What is asked » Could you repeat exactly the lines below, from the line containing "P2 = [add_src(patch(RNG, 2.2, 600, 2, 24, dt))" through the last one, both included, while leaving out any pictures?

Record excerpts »
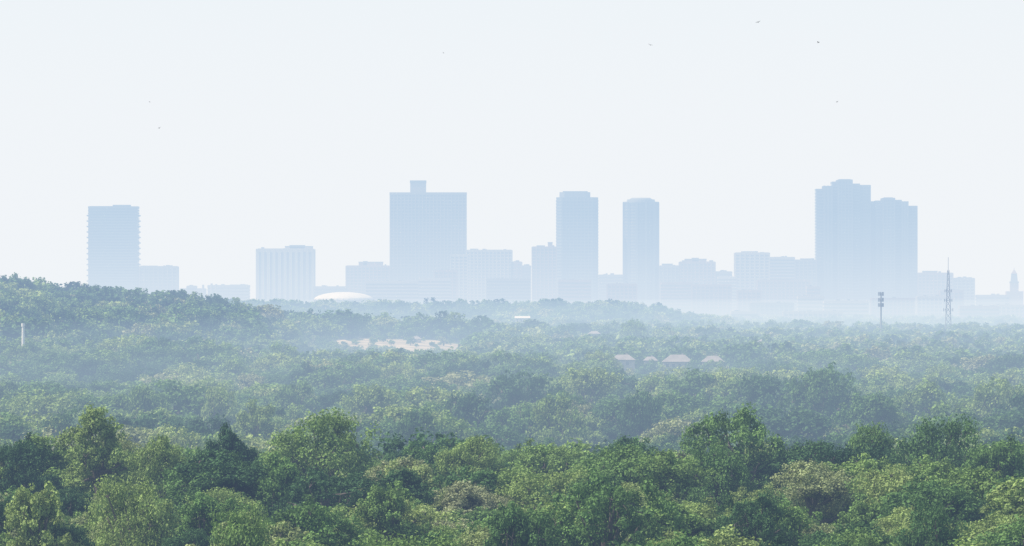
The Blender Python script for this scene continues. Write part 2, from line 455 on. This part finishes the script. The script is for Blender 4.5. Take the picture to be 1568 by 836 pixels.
for i in range(12):
    a = 2*math.pi*(i+.5)/12; xx, yy = cx+R*math.cos(a), cy+R*math.sin(a); mb.prism([(xx-1.6, yy-1.6), (xx+1.6, yy-1.6), (xx+1.6, yy+1.6), (xx-1.6, yy+1.6)], GZ, zt+1.5, 1)
mb.prism(circ(R*1.02), zt, zt+2, 1); mb.prism(circ(R*.82), zt+2, PZ(305, d), 0, .95); mb.prism(circ(R*.66), PZ(305, d), PZ(302.5, d), 1, .8)
mb.make('round_office_tower', [M_GLASS, M_GREYC])
block('office_building', 1010, 1040, 408, style='grid', parts=[(1014, 1030, 404)])
block('brick_office_building', 1041, 1095, 402, style='grid', mats=[M_GLASS, M_BRICK], parts=[(1049, 1082, 396.5), (1060, 1070, 395)])
block('office_building', 1095.5, 1121, 417, style='bands')
block('pale_apartment_tower', 1126, 1178, 388, d=D-50, style='grid', bay=6, mats=[M_GLASS, M_STONE], parts=[(1136, 1160, 385)])
block('glass_office_building', 1179, 1217, 395, style='bands', mats=[M_BGLASS, M_STONE], parts=[(1186, 1200, 393.5)])
block('office_building', 1217.5, 1250, 399, style='grid', parts=[(1226, 1244, 396)])
block('brick_office_building', 1160, 1240, 430, d=D-180, depth=35, style='grid', mats=[M_GLASS, M_BRICK], parts=[(1180, 1205, 427)])
def towers(name, segs):
    mb = MB()
    for (a, b2, v, yo, st) in segs:
        facade(mb, PX(a, D), PX(b2, D), D+yo, D+60-yo, GZ, PZ(v, D), 4.0, 4.5, 0, 1, st)
    return mb, segs
mb, _ = towers('t', [(1250.5, 1262, 290, 12, 'bands'), (1262.8, 1274, 285, 6, 'fins'), (1274.8, 1283, 279, 10, 'bands'),
                     (1283.8, 1305, 276, 0, 'grid'), (1305.8, 1317, 282, 8, 'bands'), (1317.8, 1333.5, 284, 14, 'grid')])
mb.box(PX(1286, D), PX(1303, D), D+10, D+40, PZ(276, D), PZ(274, D), 1)
mb.make('faceted_glass_tower', [M_BGLASS, M_GREYC])
mb, _ = towers('t', [(1334.3, 1341, 309, 20, 'bands'), (1341.8, 1352, 308, 10, 'bands'), (1352.8, 1370, 304, 0, 'grid'), (1370.8, 1381, 307, 8, 'bands'),
                     (1381.8, 1390, 309, 4, 'fins'), (1390.8, 1405, 316, 12, 'grid')])
mb.box(PX(1355, D), PX(1368, D), D+10, D+40, PZ(304, D), PZ(302, D), 1)
mb.make('faceted_glass_tower', [M_BGLASS, M_GREYC])
block('brick_office_building', 1406, 1459, 419, style='grid', mats=[M_GLASS, M_BRICK], parts=[(1414, 1436, 415)])
block('office_building', 1460, 1492, 427, style='grid', parts=[(1466, 1484, 425)])
block('low_office_building', 1496, 1545, 453, style='bands')
mb = MB(); cx = PX(1553.5, D)
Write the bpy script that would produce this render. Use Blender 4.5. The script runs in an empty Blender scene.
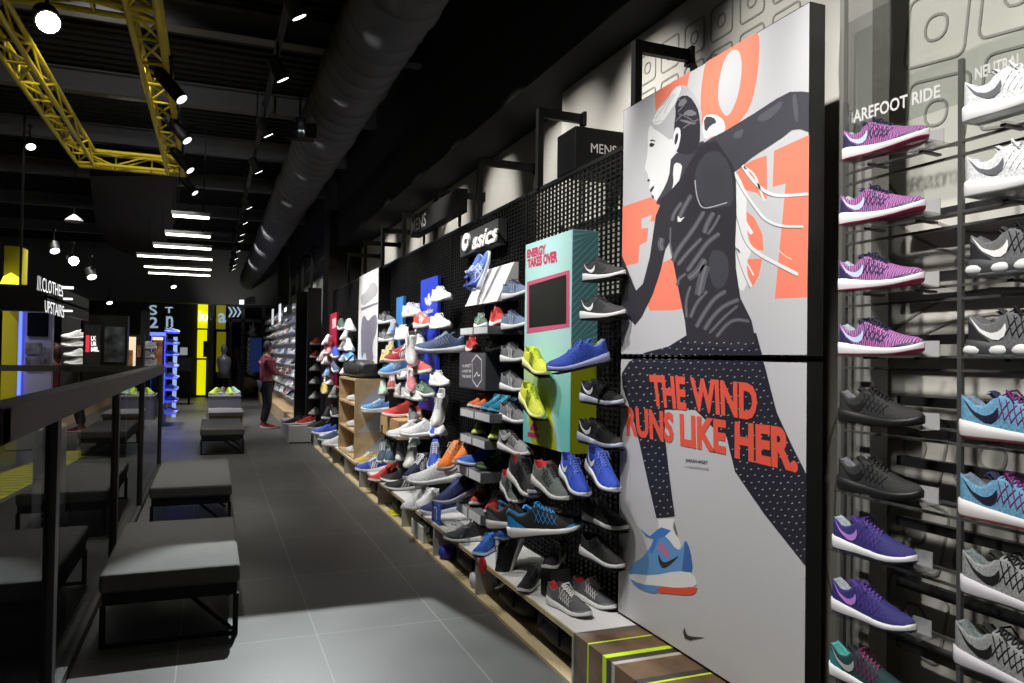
import bpy, bmesh, math, random
from mathutils import Vector, Matrix
random.seed(7)
PI = math.pi
S = bpy.context.scene
COL = S.collection
# ------------------------------------------------------------------ camera
FP = 760.0
H = 1.55
yaw, pit, rol = (math.radians(a) for a in (21.53, 1.1, 0.84))
Fv = Vector((math.sin(yaw)*math.cos(pit), math.cos(yaw)*math.cos(pit), math.sin(pit)))
Rv = Vector((math.cos(yaw), -math.sin(yaw), 0)); Uv = Rv.cross(Fv)
Rv, Uv = Rv*math.cos(rol)+Uv*math.sin(rol), -Rv*math.sin(rol)+Uv*math.cos(rol)
CP = Vector((0, 0, H))
cd = bpy.data.cameras.new('camera'); co = bpy.data.objects.new('camera', cd); COL.objects.link(co)
cd.sensor_width = 36; cd.lens = FP/1024*36; cd.clip_start = .05; cd.clip_end = 200
m = Matrix.Identity(4)
for i, v in enumerate((Rv, Uv, -Fv)):
    for j in range(3): m[j][i] = v[j]
m.translation = CP
co.matrix_world = m
S.camera = co
def ray(x, y): return Fv + Rv*((x-512)/FP) - Uv*((y-341.5)/FP)
def onX(x, y, X): v = ray(x, y); return CP + v*(X/v.x)
def onY(x, y, Y): v = ray(x, y); return CP + v*(Y/v.y)
def onZ(x, y, Z): v = ray(x, y); return CP + v*((Z-H)/v.z)

# ------------------------------------------------------------------ materials
def srgb(r, g, b):
    f = lambda c: (c/255/12.92) if c <= 10 else ((c/255+.055)/1.055)**2.4
    return (f(r), f(g), f(b), 1)
MATS = {}
def mat(name, rgb, rough=.5, metal=0, kind=None, rgb2=None, scale=30, bump=0, spec=.5, coat=0):
    if name in MATS: return MATS[name]
    mt = bpy.data.materials.new(name); mt.use_nodes = True
    nt = mt.node_tree; N = nt.nodes; L = nt.links; b = N['Principled BSDF']
    c = srgb(*rgb)
    b.inputs['Base Color'].default_value = c
    b.inputs['Roughness'].default_value = rough
    b.inputs['Metallic'].default_value = metal
    b.inputs['Specular IOR Level'].default_value = spec
    if coat: b.inputs['Coat Weight'].default_value = coat
    mt.diffuse_color = c
    tc = N.new('ShaderNodeTexCoord')
    if kind:
        if kind == 'wave':
            t = N.new('ShaderNodeTexWave'); t.inputs['Scale'].default_value = scale
            t.inputs['Distortion'].default_value = 6; t.inputs['Detail'].default_value = 2
            t.bands_direction = 'X'
        else:
            t = N.new('ShaderNodeTexNoise'); t.inputs['Scale'].default_value = scale; t.inputs['Detail'].default_value = 4
        L.new(tc.outputs['Object'], t.inputs['Vector'])
        cr = N.new('ShaderNodeValToRGB')
        d = srgb(*(rgb2 or tuple(int(v*.82) for v in rgb)))
        cr.color_ramp.elements[0].color = d; cr.color_ramp.elements[1].color = c
        cr.color_ramp.elements[0].position = .42 if kind == 'wave' else .3
        cr.color_ramp.elements[1].position = .58 if kind == 'wave' else .7
        L.new(t.outputs['Fac'], cr.inputs['Fac']); L.new(cr.outputs['Color'], b.inputs['Base Color'])
        if bump:
            bp = N.new('ShaderNodeBump'); bp.inputs['Strength'].default_value = bump; bp.inputs['Distance'].default_value = .01
            L.new(t.outputs['Fac'], bp.inputs['Height']); L.new(bp.outputs['Normal'], b.inputs['Normal'])
    MATS[name] = mt
    return mt
def emis(name, rgb, st):
    if name in MATS: return MATS[name]
    mt = bpy.data.materials.new(name); mt.use_nodes = True
    b = mt.node_tree.nodes['Principled BSDF']; c = srgb(*rgb)
    b.inputs['Base Color'].default_value = c
    b.inputs['Emission Color'].default_value = c; b.inputs['Emission Strength'].default_value = st
    mt.diffuse_color = c
    MATS[name] = mt; return mt
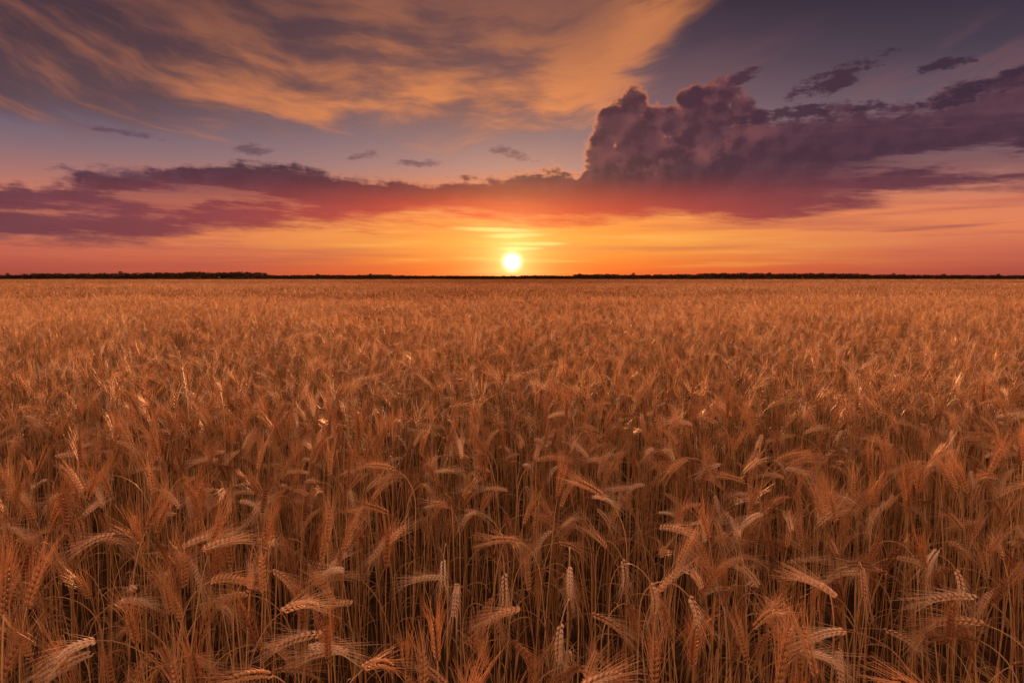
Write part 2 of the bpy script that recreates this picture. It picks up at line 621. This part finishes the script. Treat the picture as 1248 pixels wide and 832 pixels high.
def full_arr(s):
    parts = [(s['stem'].arrays(), np.eye(3), np.zeros(3), 0.0)]
    for lf in s['leaf']:
        parts.append((lf.arrays(), np.eye(3), np.zeros(3), 0.0))
    parts.append((s['ear'].arrays(), np.eye(3), np.zeros(3), 0.0))
    parts.append((s['awn'].arrays(), np.eye(3), np.zeros(3), 0.0))
    return merge(parts)


coll = bpy.data.collections.new("wheat_sources")   # source meshes for the field, not placed in the scene
NP0 = 40
protos = []
idx = 0
for i in range(NP0):
    nod = nod_pick(RNG)
    s = stalk(RNG, nod, 0)
    s['nod'] = nod
    s['arr'] = full_arr(s)
    o = bpy.data.objects.new("src_%03d" % idx, mesh_from("wheat_stalk_mesh", s['arr'], MATLIST))
    coll.objects.link(o); idx += 1
    protos.append(s)


def patch(r, size, count, lod, nproto, dt=0.0):
    base = [full_arr(stalk(r, nod_pick(r), lod)) for _ in range(nproto)]
    parts = []
    for k in range(count):
        a = r.uniform(0, 2 * math.pi)
        sz = r.normal(1.0, 0.07)
        tilt = r.normal(0, 0.055, 2)
        R = rotz(a, r.uniform(0.9, 1.1), sz)
        R = np.array([[1, 0, tilt[0]], [0, 1, tilt[1]], [0, 0, 1]]) @ R
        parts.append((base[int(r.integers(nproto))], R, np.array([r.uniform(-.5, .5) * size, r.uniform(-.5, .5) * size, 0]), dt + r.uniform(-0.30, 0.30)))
    return merge(parts)


def add_src(arr):
    global idx
    o = bpy.data.objects.new("src_%03d" % idx, mesh_from("wheat_patch_mesh", arr, MATLIST))
    coll.objects.link(o); idx += 1
    return idx - 1


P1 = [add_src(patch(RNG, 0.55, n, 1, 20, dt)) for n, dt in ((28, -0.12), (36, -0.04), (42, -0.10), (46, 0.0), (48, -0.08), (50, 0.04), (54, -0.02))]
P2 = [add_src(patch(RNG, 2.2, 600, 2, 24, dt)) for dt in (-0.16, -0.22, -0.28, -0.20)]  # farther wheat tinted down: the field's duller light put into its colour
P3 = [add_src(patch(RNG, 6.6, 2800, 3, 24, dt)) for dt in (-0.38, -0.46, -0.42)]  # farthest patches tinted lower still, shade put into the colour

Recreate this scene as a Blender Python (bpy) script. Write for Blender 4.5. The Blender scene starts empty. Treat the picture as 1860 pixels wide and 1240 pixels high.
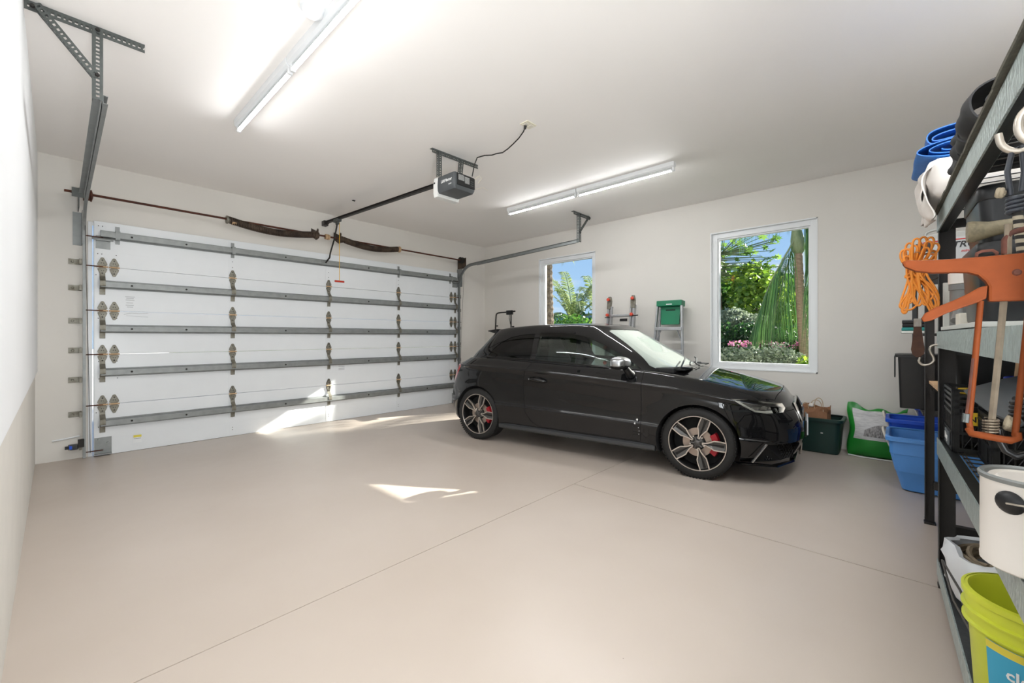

Exercise solution »
P2 = [add_src(patch(RNG, 2.2, 600, 2, 24, dt)) for dt in (-0.16, -0.22, -0.28, -0.20)]  # farther wheat tinted down: the field's duller light put into its colour
P3 = [add_src(patch(RNG, 6.6, 2800, 3, 24, dt)) for dt in (-0.38, -0.46, -0.42)]  # farthest patches tinted lower still, shade put into the colour

Recreate this scene as a Blender Python (bpy) script. Write for Blender 4.5. The Blender scene starts empty. Treat the picture as 1860 pixels wide and 1240 pixels high.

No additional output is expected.